**GIVEN TASK**.
Extract the whole listing as it stands. Do not include the pictures.

**DATASET CONTENT**.
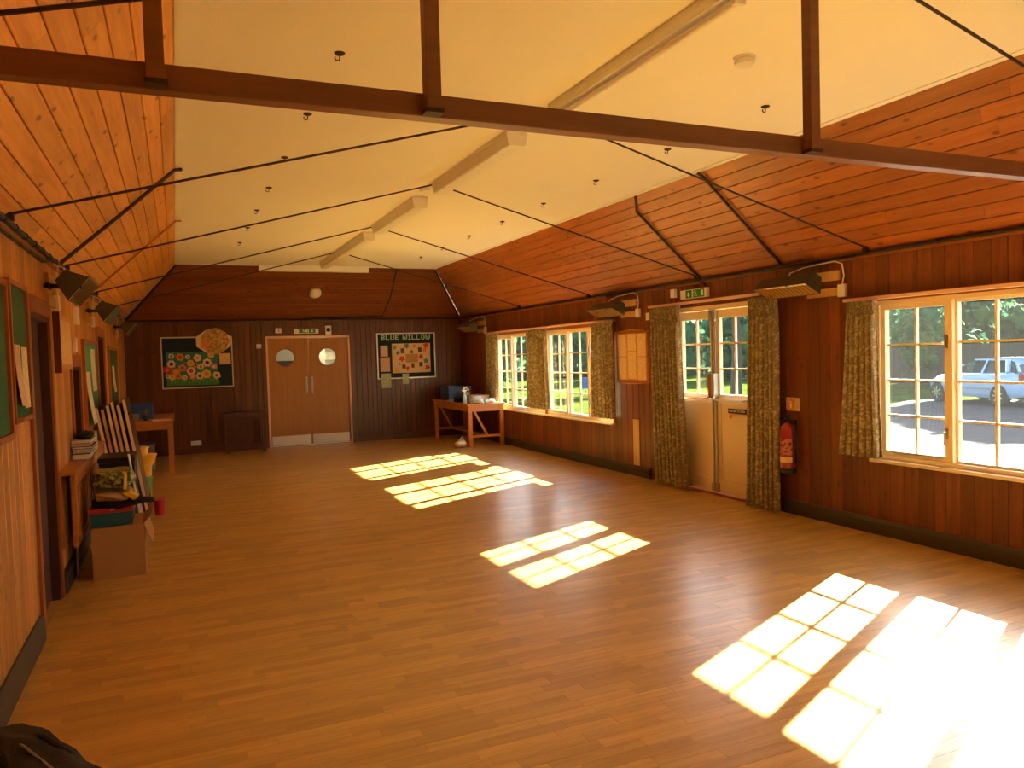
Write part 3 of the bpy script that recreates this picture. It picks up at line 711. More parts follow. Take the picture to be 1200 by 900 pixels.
conduit([(.05, L-.035, HT-.01), (W-.05, L-.035, HT-.01)], .011, 'cable_run', 'dark cable run along the top of the far wall', 'cable', 'black', .5)

# ---- ceiling fluorescent lights
def batten():
    x, y0, y1 = 3.15, 2.74, 4.56
    root = thing('ceiling_light', (x, (y0+y1)/2, HC), 'slim white fluorescent batten with bare tube, cut off by the top of the photo', 'ceiling light', None)
    MB().prism([(x-.045, y0, HC-.0005), (x-.045, y0, HC-.035), (x-.030, y0, HC-.06), (x+.030, y0, HC-.06), (x+.045, y0, HC-.035), (x+.045, y0, HC-.0005)], (0, y1-y0, 0)).build('body', 'lamp_white', root)
    MB().tube([(x+.012, y0+.03, HC-.088), (x+.012, y1-.03, HC-.088)], .019, 12).build('tube', 'lamp_white', root, smooth=True)
    for yy in (y0, y1-.03): MB().bbox(x-.03, x+.035, yy, yy+.03, HC-.112, HC-.0605, .005).build('lamp_holder', 'white', root)
    return root
batten()
def boxlight():
    x, y0, y1 = 3.15, 5.16, 6.94
    root = thing('ceiling_light', (x, (y0+y1)/2, HC), 'white box fluorescent light second from the camera, seen just below the wooden beam', 'ceiling light', 'white box fluorescent lights along the ceiling')
    MB().prism([(x-.085, y0, HC-.0005), (x-.08, y0, HC-.03), (x+.08, y0, HC-.03), (x+.085, y0, HC-.0005)], (0, y1-y0, 0)).build('body', 'lamp_white', root)
    MB().prism([(x-.078, y0+.02, HC-.031), (x-.066, y0+.02, HC-.095), (x-.055, y0+.02, HC-.105), (x+.055, y0+.02, HC-.105), (x+.066, y0+.02, HC-.095), (x+.078, y0+.02, HC-.031)], (0, y1-y0-.04, 0)).build('diffuser', 'lamp_white', root)
    for yy in (y0, y1-.019): MB().prism([(x-.082, yy, HC-.0305), (x-.070, yy, HC-.098), (x-.057, yy, HC-.109), (x+.057, yy, HC-.109), (x+.070, yy, HC-.098), (x+.082, yy, HC-.0305)], (0, .019, 0)).build('end_cap', 'white', root)
    return root
l0 = boxlight()
for y1, lb in ((9.36, 'white box fluorescent light third from the camera'),
               (11.62, 'white box fluorescent light fourth from the camera, between the farthest tie rods'), (13.25, 'white box fluorescent light farthest from the camera, near the far slope')):
    d = dup(l0, (0, y1-6.94, 0), lb)
    if y1 > 13: d.scale.y = .8
root = thing('junction_box', (3.12, 7.22, HC), 'small white round junction box on the ceiling between the second and third lights', 'junction box')
MB().lathe((3.08, 7.2, HC), [(.05, -.0005), (.05, -.03), (.04, -.036)], 16).build('box', 'white', root)
root = thing('smoke_detector', (3.80, 3.47, HC), 'round white smoke detector on the ceiling at the right of the nearest light', 'smoke detector')
MB().lathe((3.80, 3.47, HC), [(.062, -.0005), (.062, -.014)], 24).build('base', 'white', root, smooth=True)
MB().lathe((3.80, 3.47, HC), [(.050, -.014), (.056, -.024), (.054, -.042), (.04, -.050)], 24).build('cover', 'lamp_white', root, smooth=True)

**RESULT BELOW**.
Write part 3 of the bpy script that recreates this picture. It picks up at line 711. More parts follow. Take the picture to be 1200 by 900 pixels.
conduit([(.05, L-.035, HT-.01), (W-.05, L-.035, HT-.01)], .011, 'cable_run', 'dark cable run along the top of the far wall', 'cable', 'black', .5)

# ---- ceiling fluorescent lights
def batten():
    x, y0, y1 = 3.15, 2.74, 4.56
    root = thing('ceiling_light', (x, (y0+y1)/2, HC), 'slim white fluorescent batten with bare tube, cut off by the top of the photo', 'ceiling light', None)
    MB().prism([(x-.045, y0, HC-.0005), (x-.045, y0, HC-.035), (x-.030, y0, HC-.06), (x+.030, y0, HC-.06), (x+.045, y0, HC-.035), (x+.045, y0, HC-.0005)], (0, y1-y0, 0)).build('body', 'lamp_white', root)
    MB().tube([(x+.012, y0+.03, HC-.088), (x+.012, y1-.03, HC-.088)], .019, 12).build('tube', 'lamp_white', root, smooth=True)
    for yy in (y0, y1-.03): MB().bbox(x-.03, x+.035, yy, yy+.03, HC-.112, HC-.0605, .005).build('lamp_holder', 'white', root)
    return root
batten()
def boxlight():
    x, y0, y1 = 3.15, 5.16, 6.94
    root = thing('ceiling_light', (x, (y0+y1)/2, HC), 'white box fluorescent light second from the camera, seen just below the wooden beam', 'ceiling light', 'white box fluorescent lights along the ceiling')
    MB().prism([(x-.085, y0, HC-.0005), (x-.08, y0, HC-.03), (x+.08, y0, HC-.03), (x+.085, y0, HC-.0005)], (0, y1-y0, 0)).build('body', 'lamp_white', root)
    MB().prism([(x-.078, y0+.02, HC-.031), (x-.066, y0+.02, HC-.095), (x-.055, y0+.02, HC-.105), (x+.055, y0+.02, HC-.105), (x+.066, y0+.02, HC-.095), (x+.078, y0+.02, HC-.031)], (0, y1-y0-.04, 0)).build('diffuser', 'lamp_white', root)
    for yy in (y0, y1-.019): MB().prism([(x-.082, yy, HC-.0305), (x-.070, yy, HC-.098), (x-.057, yy, HC-.109), (x+.057, yy, HC-.109), (x+.070, yy, HC-.098), (x+.082, yy, HC-.0305)], (0, .019, 0)).build('end_cap', 'white', root)
    return root
l0 = boxlight()
for y1, lb in ((9.36, 'white box fluorescent light third from the camera'),
               (11.62, 'white box fluorescent light fourth from the camera, between the farthest tie rods'), (13.25, 'white box fluorescent light farthest from the camera, near the far slope')):
    d = dup(l0, (0, y1-6.94, 0), lb)
    if y1 > 13: d.scale.y = .8
root = thing('junction_box', (3.12, 7.22, HC), 'small white round junction box on the ceiling between the second and third lights', 'junction box')
MB().lathe((3.08, 7.2, HC), [(.05, -.0005), (.05, -.03), (.04, -.036)], 16).build('box', 'white', root)
root = thing('smoke_detector', (3.80, 3.47, HC), 'round white smoke detector on the ceiling at the right of the nearest light', 'smoke detector')
MB().lathe((3.80, 3.47, HC), [(.062, -.0005), (.062, -.014)], 24).build('base', 'white', root, smooth=True)
MB().lathe((3.80, 3.47, HC), [(.050, -.014), (.056, -.024), (.054, -.042), (.04, -.050)], 24).build('cover', 'lamp_white', root, smooth=True)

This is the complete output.